§ **DO THIS**
Write the material out again in full, exactly.

-- DATA start --

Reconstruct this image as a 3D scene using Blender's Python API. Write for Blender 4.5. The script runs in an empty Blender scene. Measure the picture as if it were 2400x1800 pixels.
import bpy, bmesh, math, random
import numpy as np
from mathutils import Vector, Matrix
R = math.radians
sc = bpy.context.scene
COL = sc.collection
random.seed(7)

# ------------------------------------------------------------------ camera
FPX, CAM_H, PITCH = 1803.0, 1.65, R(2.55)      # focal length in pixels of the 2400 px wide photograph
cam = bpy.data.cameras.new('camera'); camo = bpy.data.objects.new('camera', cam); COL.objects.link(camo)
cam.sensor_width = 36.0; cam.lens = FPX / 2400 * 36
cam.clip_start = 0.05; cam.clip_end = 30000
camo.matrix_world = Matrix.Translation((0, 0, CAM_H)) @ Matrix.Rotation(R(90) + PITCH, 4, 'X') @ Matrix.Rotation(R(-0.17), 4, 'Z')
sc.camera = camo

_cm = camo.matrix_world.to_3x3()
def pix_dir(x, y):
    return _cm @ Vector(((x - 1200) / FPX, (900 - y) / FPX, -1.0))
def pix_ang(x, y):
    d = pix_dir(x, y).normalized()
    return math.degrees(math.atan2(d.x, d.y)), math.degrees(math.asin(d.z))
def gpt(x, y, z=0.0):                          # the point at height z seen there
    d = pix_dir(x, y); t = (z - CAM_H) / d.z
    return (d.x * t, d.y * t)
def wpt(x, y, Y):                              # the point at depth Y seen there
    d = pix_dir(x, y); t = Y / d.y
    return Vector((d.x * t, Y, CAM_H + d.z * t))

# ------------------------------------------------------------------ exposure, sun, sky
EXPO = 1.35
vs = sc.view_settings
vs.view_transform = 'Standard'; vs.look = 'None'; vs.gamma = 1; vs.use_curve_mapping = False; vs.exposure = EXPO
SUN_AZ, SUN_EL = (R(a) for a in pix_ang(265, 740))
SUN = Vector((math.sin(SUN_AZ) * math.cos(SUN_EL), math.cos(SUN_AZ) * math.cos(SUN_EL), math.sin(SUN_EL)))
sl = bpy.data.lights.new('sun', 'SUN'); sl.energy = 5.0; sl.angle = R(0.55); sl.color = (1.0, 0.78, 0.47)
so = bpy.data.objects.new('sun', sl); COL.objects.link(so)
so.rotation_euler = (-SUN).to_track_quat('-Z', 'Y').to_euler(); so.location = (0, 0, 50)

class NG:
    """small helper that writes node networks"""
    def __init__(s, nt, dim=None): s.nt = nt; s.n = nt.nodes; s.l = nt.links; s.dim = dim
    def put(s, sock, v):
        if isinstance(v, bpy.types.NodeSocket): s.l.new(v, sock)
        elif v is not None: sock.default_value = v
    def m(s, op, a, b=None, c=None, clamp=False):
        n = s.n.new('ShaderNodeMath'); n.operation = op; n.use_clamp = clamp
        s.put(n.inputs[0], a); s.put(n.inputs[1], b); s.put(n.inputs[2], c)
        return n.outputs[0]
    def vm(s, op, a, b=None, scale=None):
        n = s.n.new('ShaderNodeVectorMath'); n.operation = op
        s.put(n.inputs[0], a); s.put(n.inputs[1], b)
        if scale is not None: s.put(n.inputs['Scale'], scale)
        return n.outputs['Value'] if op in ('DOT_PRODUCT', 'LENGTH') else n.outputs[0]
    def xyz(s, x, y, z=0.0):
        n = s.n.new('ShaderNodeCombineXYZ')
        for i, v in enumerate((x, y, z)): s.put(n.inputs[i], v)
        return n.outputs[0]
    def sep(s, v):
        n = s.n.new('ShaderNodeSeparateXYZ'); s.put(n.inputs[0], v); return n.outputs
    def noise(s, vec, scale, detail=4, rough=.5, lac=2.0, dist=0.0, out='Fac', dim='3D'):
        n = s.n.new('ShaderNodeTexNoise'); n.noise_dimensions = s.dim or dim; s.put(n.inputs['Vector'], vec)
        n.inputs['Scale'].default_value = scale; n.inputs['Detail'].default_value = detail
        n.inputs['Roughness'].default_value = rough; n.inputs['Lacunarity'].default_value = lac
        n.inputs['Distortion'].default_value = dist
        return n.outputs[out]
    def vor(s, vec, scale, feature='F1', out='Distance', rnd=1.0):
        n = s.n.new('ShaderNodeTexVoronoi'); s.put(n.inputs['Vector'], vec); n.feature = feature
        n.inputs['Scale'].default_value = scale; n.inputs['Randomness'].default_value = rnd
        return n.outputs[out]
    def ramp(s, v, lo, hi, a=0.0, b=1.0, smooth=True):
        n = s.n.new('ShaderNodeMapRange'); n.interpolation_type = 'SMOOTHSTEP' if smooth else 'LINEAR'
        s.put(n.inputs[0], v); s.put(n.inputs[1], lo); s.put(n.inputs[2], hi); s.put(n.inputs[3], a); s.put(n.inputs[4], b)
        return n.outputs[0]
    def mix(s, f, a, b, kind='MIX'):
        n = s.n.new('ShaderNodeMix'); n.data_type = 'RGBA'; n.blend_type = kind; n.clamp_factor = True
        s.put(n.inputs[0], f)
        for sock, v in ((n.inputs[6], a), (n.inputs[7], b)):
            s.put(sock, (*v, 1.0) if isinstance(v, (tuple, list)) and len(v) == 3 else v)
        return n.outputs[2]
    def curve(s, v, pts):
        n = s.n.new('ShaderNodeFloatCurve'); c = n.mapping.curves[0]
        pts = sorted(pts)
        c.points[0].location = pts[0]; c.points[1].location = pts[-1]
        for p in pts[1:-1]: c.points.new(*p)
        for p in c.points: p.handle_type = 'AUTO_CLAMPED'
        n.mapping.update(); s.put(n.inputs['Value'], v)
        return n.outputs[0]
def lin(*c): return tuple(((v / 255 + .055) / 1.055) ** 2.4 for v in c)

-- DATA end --

§ **COMPLETE OUTPUT**
Reconstruct this image as a 3D scene using Blender's Python API. Write for Blender 4.5. The script runs in an empty Blender scene. Measure the picture as if it were 2400x1800 pixels.
import bpy, bmesh, math, random
import numpy as np
from mathutils import Vector, Matrix
R = math.radians
sc = bpy.context.scene
COL = sc.collection
random.seed(7)

# ------------------------------------------------------------------ camera
FPX, CAM_H, PITCH = 1803.0, 1.65, R(2.55)      # focal length in pixels of the 2400 px wide photograph
cam = bpy.data.cameras.new('camera'); camo = bpy.data.objects.new('camera', cam); COL.objects.link(camo)
cam.sensor_width = 36.0; cam.lens = FPX / 2400 * 36
cam.clip_start = 0.05; cam.clip_end = 30000
camo.matrix_world = Matrix.Translation((0, 0, CAM_H)) @ Matrix.Rotation(R(90) + PITCH, 4, 'X') @ Matrix.Rotation(R(-0.17), 4, 'Z')
sc.camera = camo

_cm = camo.matrix_world.to_3x3()
def pix_dir(x, y):
    return _cm @ Vector(((x - 1200) / FPX, (900 - y) / FPX, -1.0))
def pix_ang(x, y):
    d = pix_dir(x, y).normalized()
    return math.degrees(math.atan2(d.x, d.y)), math.degrees(math.asin(d.z))
def gpt(x, y, z=0.0):                          # the point at height z seen there
    d = pix_dir(x, y); t = (z - CAM_H) / d.z
    return (d.x * t, d.y * t)
def wpt(x, y, Y):                              # the point at depth Y seen there
    d = pix_dir(x, y); t = Y / d.y
    return Vector((d.x * t, Y, CAM_H + d.z * t))

# ------------------------------------------------------------------ exposure, sun, sky
EXPO = 1.35
vs = sc.view_settings
vs.view_transform = 'Standard'; vs.look = 'None'; vs.gamma = 1; vs.use_curve_mapping = False; vs.exposure = EXPO
SUN_AZ, SUN_EL = (R(a) for a in pix_ang(265, 740))
SUN = Vector((math.sin(SUN_AZ) * math.cos(SUN_EL), math.cos(SUN_AZ) * math.cos(SUN_EL), math.sin(SUN_EL)))
sl = bpy.data.lights.new('sun', 'SUN'); sl.energy = 5.0; sl.angle = R(0.55); sl.color = (1.0, 0.78, 0.47)
so = bpy.data.objects.new('sun', sl); COL.objects.link(so)
so.rotation_euler = (-SUN).to_track_quat('-Z', 'Y').to_euler(); so.location = (0, 0, 50)

class NG:
    """small helper that writes node networks"""
    def __init__(s, nt, dim=None): s.nt = nt; s.n = nt.nodes; s.l = nt.links; s.dim = dim
    def put(s, sock, v):
        if isinstance(v, bpy.types.NodeSocket): s.l.new(v, sock)
        elif v is not None: sock.default_value = v
    def m(s, op, a, b=None, c=None, clamp=False):
        n = s.n.new('ShaderNodeMath'); n.operation = op; n.use_clamp = clamp
        s.put(n.inputs[0], a); s.put(n.inputs[1], b); s.put(n.inputs[2], c)
        return n.outputs[0]
    def vm(s, op, a, b=None, scale=None):
        n = s.n.new('ShaderNodeVectorMath'); n.operation = op
        s.put(n.inputs[0], a); s.put(n.inputs[1], b)
        if scale is not None: s.put(n.inputs['Scale'], scale)
        return n.outputs['Value'] if op in ('DOT_PRODUCT', 'LENGTH') else n.outputs[0]
    def xyz(s, x, y, z=0.0):
        n = s.n.new('ShaderNodeCombineXYZ')
        for i, v in enumerate((x, y, z)): s.put(n.inputs[i], v)
        return n.outputs[0]
    def sep(s, v):
        n = s.n.new('ShaderNodeSeparateXYZ'); s.put(n.inputs[0], v); return n.outputs
    def noise(s, vec, scale, detail=4, rough=.5, lac=2.0, dist=0.0, out='Fac', dim='3D'):
        n = s.n.new('ShaderNodeTexNoise'); n.noise_dimensions = s.dim or dim; s.put(n.inputs['Vector'], vec)
        n.inputs['Scale'].default_value = scale; n.inputs['Detail'].default_value = detail
        n.inputs['Roughness'].default_value = rough; n.inputs['Lacunarity'].default_value = lac
        n.inputs['Distortion'].default_value = dist
        return n.outputs[out]
    def vor(s, vec, scale, feature='F1', out='Distance', rnd=1.0):
        n = s.n.new('ShaderNodeTexVoronoi'); s.put(n.inputs['Vector'], vec); n.feature = feature
        n.inputs['Scale'].default_value = scale; n.inputs['Randomness'].default_value = rnd
        return n.outputs[out]
    def ramp(s, v, lo, hi, a=0.0, b=1.0, smooth=True):
        n = s.n.new('ShaderNodeMapRange'); n.interpolation_type = 'SMOOTHSTEP' if smooth else 'LINEAR'
        s.put(n.inputs[0], v); s.put(n.inputs[1], lo); s.put(n.inputs[2], hi); s.put(n.inputs[3], a); s.put(n.inputs[4], b)
        return n.outputs[0]
    def mix(s, f, a, b, kind='MIX'):
        n = s.n.new('ShaderNodeMix'); n.data_type = 'RGBA'; n.blend_type = kind; n.clamp_factor = True
        s.put(n.inputs[0], f)
        for sock, v in ((n.inputs[6], a), (n.inputs[7], b)):
            s.put(sock, (*v, 1.0) if isinstance(v, (tuple, list)) and len(v) == 3 else v)
        return n.outputs[2]
    def curve(s, v, pts):
        n = s.n.new('ShaderNodeFloatCurve'); c = n.mapping.curves[0]
        pts = sorted(pts)
        c.points[0].location = pts[0]; c.points[1].location = pts[-1]
        for p in pts[1:-1]: c.points.new(*p)
        for p in c.points: p.handle_type = 'AUTO_CLAMPED'
        n.mapping.update(); s.put(n.inputs['Value'], v)
        return n.outputs[0]
def lin(*c): return tuple(((v / 255 + .055) / 1.055) ** 2.4 for v in c)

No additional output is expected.